What the task asks | Reproduce precisely the lines between the start of the data below and the line with "TB).build('back_panel', M['yellow'], bal, bevel=0.002)", both included.

Given data |
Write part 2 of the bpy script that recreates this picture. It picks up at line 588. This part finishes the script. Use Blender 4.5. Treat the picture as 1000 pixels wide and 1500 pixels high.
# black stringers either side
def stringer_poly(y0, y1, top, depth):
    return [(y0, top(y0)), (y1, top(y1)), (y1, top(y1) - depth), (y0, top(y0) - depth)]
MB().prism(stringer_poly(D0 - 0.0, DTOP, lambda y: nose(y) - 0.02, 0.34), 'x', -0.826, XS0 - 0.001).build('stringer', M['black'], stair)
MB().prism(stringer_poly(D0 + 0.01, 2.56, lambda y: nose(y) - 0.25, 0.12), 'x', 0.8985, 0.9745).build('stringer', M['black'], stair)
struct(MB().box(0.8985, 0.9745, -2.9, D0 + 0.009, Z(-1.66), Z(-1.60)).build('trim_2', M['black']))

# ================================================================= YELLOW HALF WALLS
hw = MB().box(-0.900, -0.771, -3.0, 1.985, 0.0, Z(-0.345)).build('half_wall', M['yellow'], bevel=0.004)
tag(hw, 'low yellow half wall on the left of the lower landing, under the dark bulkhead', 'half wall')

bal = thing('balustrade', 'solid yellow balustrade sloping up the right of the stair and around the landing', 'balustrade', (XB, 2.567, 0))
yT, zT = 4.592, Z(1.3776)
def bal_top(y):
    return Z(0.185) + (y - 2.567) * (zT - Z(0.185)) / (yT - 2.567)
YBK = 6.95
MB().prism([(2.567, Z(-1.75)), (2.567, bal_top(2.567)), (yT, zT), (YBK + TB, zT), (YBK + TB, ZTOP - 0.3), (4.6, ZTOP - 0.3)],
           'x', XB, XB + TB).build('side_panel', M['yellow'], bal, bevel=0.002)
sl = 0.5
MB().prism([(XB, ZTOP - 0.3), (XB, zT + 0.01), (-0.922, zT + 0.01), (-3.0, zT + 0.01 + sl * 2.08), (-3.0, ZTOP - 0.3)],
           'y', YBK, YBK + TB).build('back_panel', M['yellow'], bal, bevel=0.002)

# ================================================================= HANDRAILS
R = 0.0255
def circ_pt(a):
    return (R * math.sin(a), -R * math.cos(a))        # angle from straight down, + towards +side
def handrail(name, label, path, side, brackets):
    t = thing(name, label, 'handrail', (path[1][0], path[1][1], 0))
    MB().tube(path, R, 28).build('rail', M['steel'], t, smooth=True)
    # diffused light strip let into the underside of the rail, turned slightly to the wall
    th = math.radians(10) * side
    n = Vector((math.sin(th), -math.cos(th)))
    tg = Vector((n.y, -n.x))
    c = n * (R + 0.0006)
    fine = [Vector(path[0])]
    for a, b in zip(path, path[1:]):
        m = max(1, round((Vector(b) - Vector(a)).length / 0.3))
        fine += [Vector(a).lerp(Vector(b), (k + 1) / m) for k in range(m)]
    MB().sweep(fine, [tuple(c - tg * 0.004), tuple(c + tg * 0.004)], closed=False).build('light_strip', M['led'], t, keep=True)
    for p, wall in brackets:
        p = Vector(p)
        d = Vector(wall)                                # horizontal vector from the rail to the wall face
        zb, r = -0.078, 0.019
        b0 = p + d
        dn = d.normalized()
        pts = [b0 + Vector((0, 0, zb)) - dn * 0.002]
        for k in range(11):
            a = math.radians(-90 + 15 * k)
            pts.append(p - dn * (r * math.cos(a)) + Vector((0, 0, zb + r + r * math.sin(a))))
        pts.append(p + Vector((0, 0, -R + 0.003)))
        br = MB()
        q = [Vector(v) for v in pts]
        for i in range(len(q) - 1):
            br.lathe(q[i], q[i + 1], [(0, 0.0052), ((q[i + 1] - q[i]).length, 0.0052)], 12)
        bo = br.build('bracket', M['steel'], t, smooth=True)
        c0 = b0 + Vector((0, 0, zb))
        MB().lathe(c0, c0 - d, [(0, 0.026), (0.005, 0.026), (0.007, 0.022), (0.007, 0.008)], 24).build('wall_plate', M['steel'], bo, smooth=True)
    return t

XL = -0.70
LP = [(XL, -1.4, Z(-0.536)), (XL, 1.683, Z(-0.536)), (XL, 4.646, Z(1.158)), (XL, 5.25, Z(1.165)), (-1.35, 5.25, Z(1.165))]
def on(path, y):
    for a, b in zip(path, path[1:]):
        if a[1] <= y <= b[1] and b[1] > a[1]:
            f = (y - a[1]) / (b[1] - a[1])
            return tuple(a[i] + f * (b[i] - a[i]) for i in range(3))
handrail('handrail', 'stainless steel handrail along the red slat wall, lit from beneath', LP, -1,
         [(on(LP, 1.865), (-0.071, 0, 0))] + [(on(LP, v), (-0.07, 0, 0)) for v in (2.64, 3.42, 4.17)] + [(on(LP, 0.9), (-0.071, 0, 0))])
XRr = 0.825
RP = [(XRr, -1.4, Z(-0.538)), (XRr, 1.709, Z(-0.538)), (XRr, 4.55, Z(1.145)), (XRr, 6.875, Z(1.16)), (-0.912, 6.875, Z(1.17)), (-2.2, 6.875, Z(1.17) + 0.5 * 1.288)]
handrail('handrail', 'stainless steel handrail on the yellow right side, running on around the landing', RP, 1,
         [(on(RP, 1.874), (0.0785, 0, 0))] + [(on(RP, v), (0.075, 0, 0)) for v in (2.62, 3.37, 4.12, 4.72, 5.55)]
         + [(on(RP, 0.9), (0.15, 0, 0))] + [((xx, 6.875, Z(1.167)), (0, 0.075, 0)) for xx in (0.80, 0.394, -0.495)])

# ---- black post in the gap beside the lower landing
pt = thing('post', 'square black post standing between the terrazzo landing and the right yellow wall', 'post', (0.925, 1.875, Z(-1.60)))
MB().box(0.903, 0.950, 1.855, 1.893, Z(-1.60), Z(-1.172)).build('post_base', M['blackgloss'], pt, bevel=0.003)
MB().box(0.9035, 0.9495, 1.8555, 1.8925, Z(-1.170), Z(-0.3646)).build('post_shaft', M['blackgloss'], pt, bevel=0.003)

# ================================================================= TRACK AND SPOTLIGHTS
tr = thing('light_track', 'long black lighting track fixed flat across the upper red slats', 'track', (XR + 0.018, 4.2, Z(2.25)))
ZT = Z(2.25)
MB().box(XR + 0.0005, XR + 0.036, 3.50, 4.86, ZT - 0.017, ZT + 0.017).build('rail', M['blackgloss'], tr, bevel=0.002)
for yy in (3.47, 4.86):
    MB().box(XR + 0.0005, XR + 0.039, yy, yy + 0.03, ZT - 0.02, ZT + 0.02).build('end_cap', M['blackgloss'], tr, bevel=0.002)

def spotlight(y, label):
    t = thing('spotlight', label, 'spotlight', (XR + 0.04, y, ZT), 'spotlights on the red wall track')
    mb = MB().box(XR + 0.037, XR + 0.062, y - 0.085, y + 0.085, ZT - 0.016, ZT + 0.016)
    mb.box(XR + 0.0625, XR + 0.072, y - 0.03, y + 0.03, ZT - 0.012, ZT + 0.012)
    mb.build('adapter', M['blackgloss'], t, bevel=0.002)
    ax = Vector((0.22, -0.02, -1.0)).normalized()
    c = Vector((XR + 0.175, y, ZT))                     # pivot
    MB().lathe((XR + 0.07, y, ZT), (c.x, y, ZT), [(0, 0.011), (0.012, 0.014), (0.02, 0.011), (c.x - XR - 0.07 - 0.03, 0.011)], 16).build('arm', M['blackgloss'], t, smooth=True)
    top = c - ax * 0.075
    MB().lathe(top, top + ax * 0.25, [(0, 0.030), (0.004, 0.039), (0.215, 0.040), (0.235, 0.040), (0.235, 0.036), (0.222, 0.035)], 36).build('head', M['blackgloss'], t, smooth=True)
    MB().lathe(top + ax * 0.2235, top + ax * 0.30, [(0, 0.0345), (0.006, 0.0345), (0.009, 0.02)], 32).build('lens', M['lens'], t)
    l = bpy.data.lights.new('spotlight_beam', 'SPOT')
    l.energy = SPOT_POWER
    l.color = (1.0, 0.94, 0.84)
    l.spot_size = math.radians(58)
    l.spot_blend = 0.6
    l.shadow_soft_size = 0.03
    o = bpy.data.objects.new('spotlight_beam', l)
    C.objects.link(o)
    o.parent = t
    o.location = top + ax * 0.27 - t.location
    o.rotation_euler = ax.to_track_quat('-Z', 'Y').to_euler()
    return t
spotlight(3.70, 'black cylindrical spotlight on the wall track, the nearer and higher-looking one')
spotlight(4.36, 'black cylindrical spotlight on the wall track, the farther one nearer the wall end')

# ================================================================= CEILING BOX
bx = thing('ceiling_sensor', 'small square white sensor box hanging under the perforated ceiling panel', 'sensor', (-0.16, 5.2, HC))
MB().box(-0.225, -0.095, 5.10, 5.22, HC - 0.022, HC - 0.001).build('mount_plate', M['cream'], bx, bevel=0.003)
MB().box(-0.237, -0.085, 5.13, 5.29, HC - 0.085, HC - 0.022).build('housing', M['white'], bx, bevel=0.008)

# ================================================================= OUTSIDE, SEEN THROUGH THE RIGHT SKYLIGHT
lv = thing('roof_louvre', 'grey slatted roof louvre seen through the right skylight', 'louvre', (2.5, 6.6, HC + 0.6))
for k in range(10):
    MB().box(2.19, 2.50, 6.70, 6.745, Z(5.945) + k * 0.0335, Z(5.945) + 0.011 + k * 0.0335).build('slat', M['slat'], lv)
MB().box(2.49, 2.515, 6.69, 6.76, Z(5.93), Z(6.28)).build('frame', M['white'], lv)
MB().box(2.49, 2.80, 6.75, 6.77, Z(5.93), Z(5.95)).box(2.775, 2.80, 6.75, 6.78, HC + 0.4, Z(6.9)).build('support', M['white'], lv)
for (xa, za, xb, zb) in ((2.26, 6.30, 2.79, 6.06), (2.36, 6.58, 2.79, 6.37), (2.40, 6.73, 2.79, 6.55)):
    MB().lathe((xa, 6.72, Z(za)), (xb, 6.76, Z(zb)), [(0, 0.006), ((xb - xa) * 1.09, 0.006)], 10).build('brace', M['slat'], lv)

Reply |
Write part 2 of the bpy script that recreates this picture. It picks up at line 588. This part finishes the script. Use Blender 4.5. Treat the picture as 1000 pixels wide and 1500 pixels high.
# black stringers either side
def stringer_poly(y0, y1, top, depth):
    return [(y0, top(y0)), (y1, top(y1)), (y1, top(y1) - depth), (y0, top(y0) - depth)]
MB().prism(stringer_poly(D0 - 0.0, DTOP, lambda y: nose(y) - 0.02, 0.34), 'x', -0.826, XS0 - 0.001).build('stringer', M['black'], stair)
MB().prism(stringer_poly(D0 + 0.01, 2.56, lambda y: nose(y) - 0.25, 0.12), 'x', 0.8985, 0.9745).build('stringer', M['black'], stair)
struct(MB().box(0.8985, 0.9745, -2.9, D0 + 0.009, Z(-1.66), Z(-1.60)).build('trim_2', M['black']))

# ================================================================= YELLOW HALF WALLS
hw = MB().box(-0.900, -0.771, -3.0, 1.985, 0.0, Z(-0.345)).build('half_wall', M['yellow'], bevel=0.004)
tag(hw, 'low yellow half wall on the left of the lower landing, under the dark bulkhead', 'half wall')

bal = thing('balustrade', 'solid yellow balustrade sloping up the right of the stair and around the landing', 'balustrade', (XB, 2.567, 0))
yT, zT = 4.592, Z(1.3776)
def bal_top(y):
    return Z(0.185) + (y - 2.567) * (zT - Z(0.185)) / (yT - 2.567)
YBK = 6.95
MB().prism([(2.567, Z(-1.75)), (2.567, bal_top(2.567)), (yT, zT), (YBK + TB, zT), (YBK + TB, ZTOP - 0.3), (4.6, ZTOP - 0.3)],
           'x', XB, XB + TB).build('side_panel', M['yellow'], bal, bevel=0.002)
sl = 0.5
MB().prism([(XB, ZTOP - 0.3), (XB, zT + 0.01), (-0.922, zT + 0.01), (-3.0, zT + 0.01 + sl * 2.08), (-3.0, ZTOP - 0.3)],
           'y', YBK, YBK + TB).build('back_panel', M['yellow'], bal, bevel=0.002)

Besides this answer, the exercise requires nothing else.